Cashpot Ltd is a money transfer intermediary based in London, that helps high street money transfer companies send money to African countries safely and securely. It is looking to raise £50,000 through rebuildingsociety.com so the company can grow by establishing distribution channels in two more African nations.

Banking in Africa can be a complicated business, so Cashpot Ltd was established to eradicate some of the perceived delays in settlements experienced by high street money transfer companies and their customers.

Cashpot is registered as an authorised payment institution in the UK and Kelvin Orogun, Cashpot’s managing director, recognises the value of trust and integrity when connecting financial institutions hundreds of miles apart.

His team’s knowledge of local law and regulation helps high street money transfer companies operate effectively. In return, Cashpot charges 1 per cent on balances transfers, and addition margin of between 0.25 and 0.5 per cent on foreign exchange bringing total fee to average 1.35 per cent on volume traded.

And it’s a growing market.
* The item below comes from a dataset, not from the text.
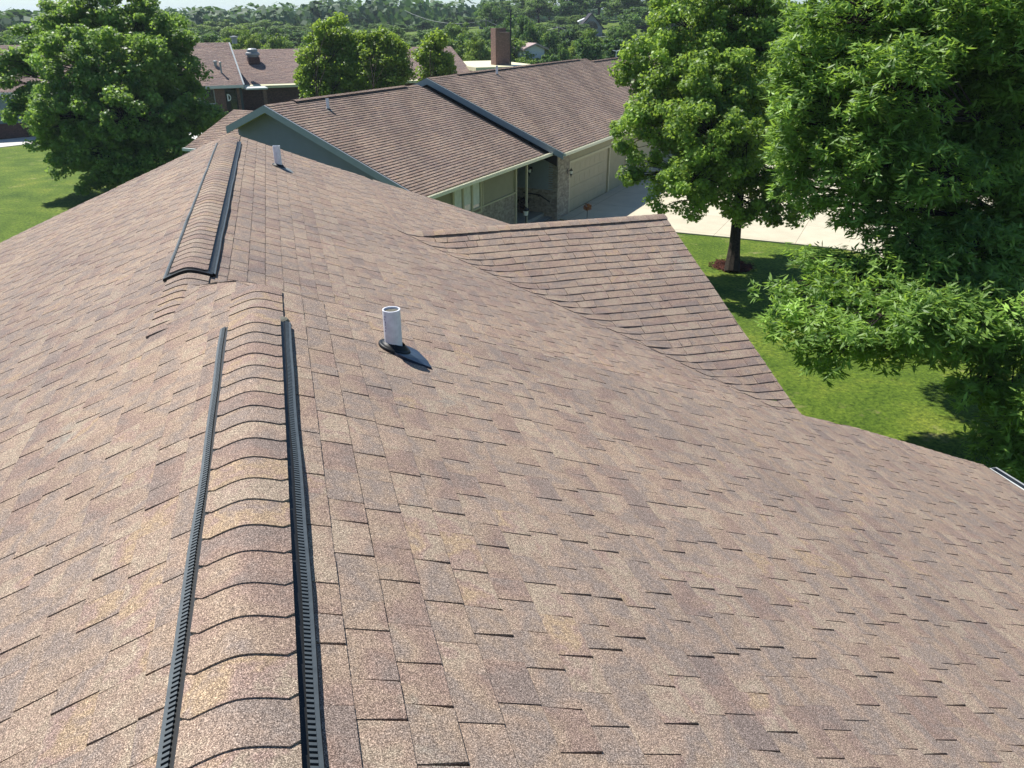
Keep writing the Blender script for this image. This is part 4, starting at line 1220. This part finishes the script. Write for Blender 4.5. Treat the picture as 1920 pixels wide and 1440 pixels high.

Africa boasts impressive growth rates against a backdrop of global economic slowdown and is forecast to grow by 7 per cent as a continent by 2015.

Kelvin estimates there to be 1,000 money transfer companies, with only a quarter covering Africa, so he is well places to capitalise on further inward investment.

Growth plans

Kelvin says the company has done the hard work establishing its reputation in the market and is now looking to expand into more countries with the help of a loan:

“We have two routes to growth; more clients and more channels. This money will help us offer new countries to our existing clients and attract new ones who want to easily send money to Gambia, Ghana and Sierra Leone,” he said.

Kelvin is looking for £50,000 to establish relationships with banks in two of these countries, with a further link to be created later in 2013.

Part of a condition of working with these banks is that roughly £20,000 has to sit in a ‘pre-fund’ pot, which serves as insurance for the bank against forwarding advances.

“This money is an asset to the company, but without it we face a barrier to growth. The cost of establishing a relationship is considered to be £5,000. That includes initial phone and email work culminating in a site visit to sign paperwork.”

So how does Kelvin foresee growth on the back of these relationships?

“I anticipate us to oversee the transfer of £100,000 a month for the next three months, rising to £500,000 within six months. This will represent healthy growth for the business.”